Growing health and effectiveness

A blog centered around The Addington Method, leadership, culture, organizational clarity, faith issues, teams, Emotional Intelligence, personal growth, dysfunctional and healthy leaders, boards and governance, church boards, organizational and congregational cultures, staff alignment, intentional results and missions.

Wednesday, April 20, 2011

Church leaders who don't give

I had an interesting email recently from a financial secretary in a local church. His dilemma was that several of the nominees for the leadership board do not give financially to the church and he wondered if he should confidentially tell the pastor. As the financial secretary with knowledge of congregants giving, he is in a delicate position but He astutely understands an important issue: Those who are not generous to their church should not be in leadership positions!
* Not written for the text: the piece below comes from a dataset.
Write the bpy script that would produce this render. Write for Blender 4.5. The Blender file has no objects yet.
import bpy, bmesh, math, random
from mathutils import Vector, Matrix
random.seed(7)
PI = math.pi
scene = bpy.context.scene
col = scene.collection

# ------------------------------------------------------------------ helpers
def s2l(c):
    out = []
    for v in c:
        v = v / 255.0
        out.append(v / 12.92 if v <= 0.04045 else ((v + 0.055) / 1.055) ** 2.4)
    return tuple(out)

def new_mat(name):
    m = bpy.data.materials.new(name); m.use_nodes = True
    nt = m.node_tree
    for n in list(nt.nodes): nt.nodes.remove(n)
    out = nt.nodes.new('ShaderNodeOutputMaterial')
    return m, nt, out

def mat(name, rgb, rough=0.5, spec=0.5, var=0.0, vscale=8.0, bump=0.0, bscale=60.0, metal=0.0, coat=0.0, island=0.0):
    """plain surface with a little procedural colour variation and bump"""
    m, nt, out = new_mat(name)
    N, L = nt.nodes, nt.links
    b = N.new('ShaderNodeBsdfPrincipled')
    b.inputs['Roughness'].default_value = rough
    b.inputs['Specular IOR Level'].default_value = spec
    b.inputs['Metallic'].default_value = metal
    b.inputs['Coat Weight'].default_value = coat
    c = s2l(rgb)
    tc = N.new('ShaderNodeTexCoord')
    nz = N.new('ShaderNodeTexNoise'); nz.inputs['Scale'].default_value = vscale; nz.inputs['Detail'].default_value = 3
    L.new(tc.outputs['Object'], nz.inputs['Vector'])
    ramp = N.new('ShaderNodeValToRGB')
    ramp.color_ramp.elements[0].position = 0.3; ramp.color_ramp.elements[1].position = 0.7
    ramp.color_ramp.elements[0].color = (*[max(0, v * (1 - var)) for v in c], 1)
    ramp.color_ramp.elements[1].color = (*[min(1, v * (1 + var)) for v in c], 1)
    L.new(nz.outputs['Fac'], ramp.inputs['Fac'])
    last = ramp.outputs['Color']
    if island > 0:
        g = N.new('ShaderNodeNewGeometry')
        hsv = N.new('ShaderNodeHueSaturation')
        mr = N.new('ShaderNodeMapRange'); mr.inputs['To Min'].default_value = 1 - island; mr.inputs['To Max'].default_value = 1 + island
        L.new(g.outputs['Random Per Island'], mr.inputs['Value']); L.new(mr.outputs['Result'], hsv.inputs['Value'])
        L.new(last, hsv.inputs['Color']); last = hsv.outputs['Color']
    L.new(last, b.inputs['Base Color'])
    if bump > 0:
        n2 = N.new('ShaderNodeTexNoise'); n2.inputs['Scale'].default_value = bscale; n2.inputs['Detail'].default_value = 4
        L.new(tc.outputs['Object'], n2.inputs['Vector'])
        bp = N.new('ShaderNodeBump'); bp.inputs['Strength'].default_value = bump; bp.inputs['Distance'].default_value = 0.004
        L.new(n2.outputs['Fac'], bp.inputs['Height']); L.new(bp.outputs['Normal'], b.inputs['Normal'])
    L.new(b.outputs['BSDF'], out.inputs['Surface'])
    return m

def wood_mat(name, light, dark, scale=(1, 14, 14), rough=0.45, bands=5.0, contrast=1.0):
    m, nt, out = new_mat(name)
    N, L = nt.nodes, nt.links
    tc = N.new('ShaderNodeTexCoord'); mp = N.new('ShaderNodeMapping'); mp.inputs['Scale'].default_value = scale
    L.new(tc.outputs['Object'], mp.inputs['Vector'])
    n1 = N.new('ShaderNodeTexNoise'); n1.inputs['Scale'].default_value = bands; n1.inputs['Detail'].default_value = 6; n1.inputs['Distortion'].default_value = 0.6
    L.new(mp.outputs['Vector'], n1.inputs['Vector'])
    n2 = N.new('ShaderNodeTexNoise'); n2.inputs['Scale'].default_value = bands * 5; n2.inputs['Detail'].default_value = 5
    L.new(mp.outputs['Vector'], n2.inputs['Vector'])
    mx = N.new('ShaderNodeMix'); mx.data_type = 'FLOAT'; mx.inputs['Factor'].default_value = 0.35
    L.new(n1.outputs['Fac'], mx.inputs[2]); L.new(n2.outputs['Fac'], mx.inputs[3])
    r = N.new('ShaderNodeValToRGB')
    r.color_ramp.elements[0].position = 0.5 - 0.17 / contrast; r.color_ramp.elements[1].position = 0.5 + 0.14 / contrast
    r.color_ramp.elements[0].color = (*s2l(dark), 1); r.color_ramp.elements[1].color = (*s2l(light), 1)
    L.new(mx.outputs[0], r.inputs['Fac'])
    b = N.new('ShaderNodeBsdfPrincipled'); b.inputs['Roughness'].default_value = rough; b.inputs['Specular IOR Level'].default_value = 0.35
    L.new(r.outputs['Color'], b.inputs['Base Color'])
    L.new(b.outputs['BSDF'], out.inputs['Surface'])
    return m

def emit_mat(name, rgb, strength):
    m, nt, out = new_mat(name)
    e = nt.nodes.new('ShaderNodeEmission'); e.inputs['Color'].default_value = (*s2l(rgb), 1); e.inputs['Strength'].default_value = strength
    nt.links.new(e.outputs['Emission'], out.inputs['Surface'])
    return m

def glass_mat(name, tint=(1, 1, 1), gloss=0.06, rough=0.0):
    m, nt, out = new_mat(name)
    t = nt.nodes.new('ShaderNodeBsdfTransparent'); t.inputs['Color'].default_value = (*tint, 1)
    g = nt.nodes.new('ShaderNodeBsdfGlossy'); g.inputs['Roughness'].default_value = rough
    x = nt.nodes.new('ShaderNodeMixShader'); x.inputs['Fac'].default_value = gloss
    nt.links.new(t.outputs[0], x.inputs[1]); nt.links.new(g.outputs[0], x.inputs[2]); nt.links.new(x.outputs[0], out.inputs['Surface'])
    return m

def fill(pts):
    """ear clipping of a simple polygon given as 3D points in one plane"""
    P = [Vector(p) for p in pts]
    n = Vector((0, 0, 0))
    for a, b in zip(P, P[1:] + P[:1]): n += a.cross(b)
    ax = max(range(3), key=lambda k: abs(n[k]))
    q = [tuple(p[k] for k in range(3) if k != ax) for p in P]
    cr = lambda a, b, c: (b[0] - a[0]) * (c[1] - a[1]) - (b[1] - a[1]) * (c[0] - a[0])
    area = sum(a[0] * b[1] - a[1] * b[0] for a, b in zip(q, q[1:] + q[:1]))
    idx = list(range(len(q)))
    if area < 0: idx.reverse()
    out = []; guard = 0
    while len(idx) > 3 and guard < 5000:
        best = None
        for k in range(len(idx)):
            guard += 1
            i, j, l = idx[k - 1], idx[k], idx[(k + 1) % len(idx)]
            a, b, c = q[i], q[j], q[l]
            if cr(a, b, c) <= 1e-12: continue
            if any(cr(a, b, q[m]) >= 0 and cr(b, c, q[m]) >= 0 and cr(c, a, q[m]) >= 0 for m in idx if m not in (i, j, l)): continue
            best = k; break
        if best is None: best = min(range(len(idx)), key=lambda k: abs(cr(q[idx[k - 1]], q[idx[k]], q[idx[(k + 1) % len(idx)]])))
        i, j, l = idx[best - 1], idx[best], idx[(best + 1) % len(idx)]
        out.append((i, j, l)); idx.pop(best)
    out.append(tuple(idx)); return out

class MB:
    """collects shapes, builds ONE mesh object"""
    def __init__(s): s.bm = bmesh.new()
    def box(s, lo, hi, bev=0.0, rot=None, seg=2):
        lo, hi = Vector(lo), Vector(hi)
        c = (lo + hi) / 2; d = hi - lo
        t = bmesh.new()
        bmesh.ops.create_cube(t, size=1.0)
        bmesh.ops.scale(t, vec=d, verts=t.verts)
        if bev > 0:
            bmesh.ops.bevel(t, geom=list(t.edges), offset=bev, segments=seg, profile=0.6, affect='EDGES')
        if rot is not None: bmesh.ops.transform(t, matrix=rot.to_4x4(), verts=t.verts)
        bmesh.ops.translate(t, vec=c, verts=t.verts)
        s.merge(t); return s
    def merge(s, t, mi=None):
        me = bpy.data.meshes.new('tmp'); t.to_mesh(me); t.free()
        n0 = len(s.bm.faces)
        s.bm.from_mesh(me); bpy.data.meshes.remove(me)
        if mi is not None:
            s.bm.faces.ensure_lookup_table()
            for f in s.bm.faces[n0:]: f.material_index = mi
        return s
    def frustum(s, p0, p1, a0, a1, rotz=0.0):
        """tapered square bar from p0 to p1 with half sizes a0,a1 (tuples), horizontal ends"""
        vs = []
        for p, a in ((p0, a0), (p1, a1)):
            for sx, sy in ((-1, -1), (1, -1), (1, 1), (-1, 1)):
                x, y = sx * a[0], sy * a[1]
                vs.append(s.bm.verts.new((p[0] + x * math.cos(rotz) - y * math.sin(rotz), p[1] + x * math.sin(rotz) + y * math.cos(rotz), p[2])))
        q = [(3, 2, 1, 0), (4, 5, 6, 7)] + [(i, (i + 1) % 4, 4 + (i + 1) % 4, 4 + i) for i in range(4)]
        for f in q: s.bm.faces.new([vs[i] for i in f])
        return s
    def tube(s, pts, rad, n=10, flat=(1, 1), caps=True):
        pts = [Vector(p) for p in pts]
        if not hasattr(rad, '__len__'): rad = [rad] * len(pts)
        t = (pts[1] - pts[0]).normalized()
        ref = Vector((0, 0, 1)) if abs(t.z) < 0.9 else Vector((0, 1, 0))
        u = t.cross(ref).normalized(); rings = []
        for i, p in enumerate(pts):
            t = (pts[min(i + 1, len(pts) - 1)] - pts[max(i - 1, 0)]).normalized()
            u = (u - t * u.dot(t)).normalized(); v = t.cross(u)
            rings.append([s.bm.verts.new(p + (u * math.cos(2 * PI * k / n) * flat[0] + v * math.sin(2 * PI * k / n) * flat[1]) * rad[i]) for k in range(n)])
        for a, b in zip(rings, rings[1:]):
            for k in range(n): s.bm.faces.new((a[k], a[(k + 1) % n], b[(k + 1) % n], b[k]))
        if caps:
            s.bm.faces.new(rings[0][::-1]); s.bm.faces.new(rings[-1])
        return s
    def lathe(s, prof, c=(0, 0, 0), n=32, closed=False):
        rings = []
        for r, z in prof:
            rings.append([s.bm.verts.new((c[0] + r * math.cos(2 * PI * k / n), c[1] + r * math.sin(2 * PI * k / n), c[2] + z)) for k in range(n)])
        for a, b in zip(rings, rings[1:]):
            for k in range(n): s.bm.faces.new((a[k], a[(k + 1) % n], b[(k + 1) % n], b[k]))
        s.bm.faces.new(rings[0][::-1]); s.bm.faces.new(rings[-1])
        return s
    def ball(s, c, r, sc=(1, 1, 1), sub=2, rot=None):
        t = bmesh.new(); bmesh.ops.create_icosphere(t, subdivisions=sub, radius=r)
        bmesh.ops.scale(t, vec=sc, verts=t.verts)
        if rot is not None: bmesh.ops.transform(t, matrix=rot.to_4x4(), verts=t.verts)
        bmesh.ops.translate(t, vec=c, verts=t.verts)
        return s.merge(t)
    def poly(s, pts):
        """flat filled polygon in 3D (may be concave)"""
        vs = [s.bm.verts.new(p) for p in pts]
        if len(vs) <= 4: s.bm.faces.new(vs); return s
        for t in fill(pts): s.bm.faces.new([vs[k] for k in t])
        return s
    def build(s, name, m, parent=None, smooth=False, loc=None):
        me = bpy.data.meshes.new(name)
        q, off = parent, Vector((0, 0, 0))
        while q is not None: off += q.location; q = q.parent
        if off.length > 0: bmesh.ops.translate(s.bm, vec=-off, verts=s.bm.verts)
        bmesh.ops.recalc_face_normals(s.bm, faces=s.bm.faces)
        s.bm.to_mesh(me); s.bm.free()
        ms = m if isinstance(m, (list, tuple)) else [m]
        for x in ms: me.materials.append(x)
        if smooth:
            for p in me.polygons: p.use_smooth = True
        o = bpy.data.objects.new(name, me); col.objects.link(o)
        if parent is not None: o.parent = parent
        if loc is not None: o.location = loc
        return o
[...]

I have previously addressed the question as to whether I think pastors ought to know what members give and will not repeat that here. What I do believe is that it is foolish to put anyone in church leadership who is not financially committed to the church. If Jesus words are truth, that where our treasure is, our heart is also, it should be clear that those who do not give to their church have their hearts elsewhere. How then can they lead with heart and integrity?


Even if they give generously elsewhere, if they do not give to their local church they have disqualified themselves for leadership in that setting. Often, if they are not giving to their local church they simply are not giving.

Leaders call their congregations to a lifestyle of generosity. Those who are not financially generous - in line with their own ability - cannot with integrity call others to such a life. It really does matter.


One pastor I know of a large church has a rule that if he receives strong criticism about the direction of the church he will look at the individual's giving before responding. In the majority of cases, those most disaffected are giving little or nothing. They may be loud voices in congregational meetings but the truth is they are not vested in the ministry and don't deserve to be taken seriously. Their heart is not there! Which is also why they may be disaffected. What is interesting is that often those who posture themselves as being very generous are in fact the least generous. 


If in your culture, pastors do not have access to giving records, my advice to those putting leaders up for nomination is that they ask the financial secretary whether those individuals are giving in a regular and generous way. If the answer is no, I would not put them on the leadership board. 


I would have the same expectation of pastoral staff. They, along with the leadership board set the tone for the ministry and a lack of generosity at that level robs them of the integrity to lead others toward a life of generosity (in money, time, energy and the use of gifts). If our pocketbook is not in the game, we are not in the game. And certainly not our hearts!

If you checked the giving of your current leaders and pastoral staff, either specifically or through a general question, you may find opportunity to sit down and talk with those who are not giving beyond a token amount. It is a discipleship moment for them.

1 comment:

Faith said...

This is amazingly relevant to our church right now. Thanks for your thoughts!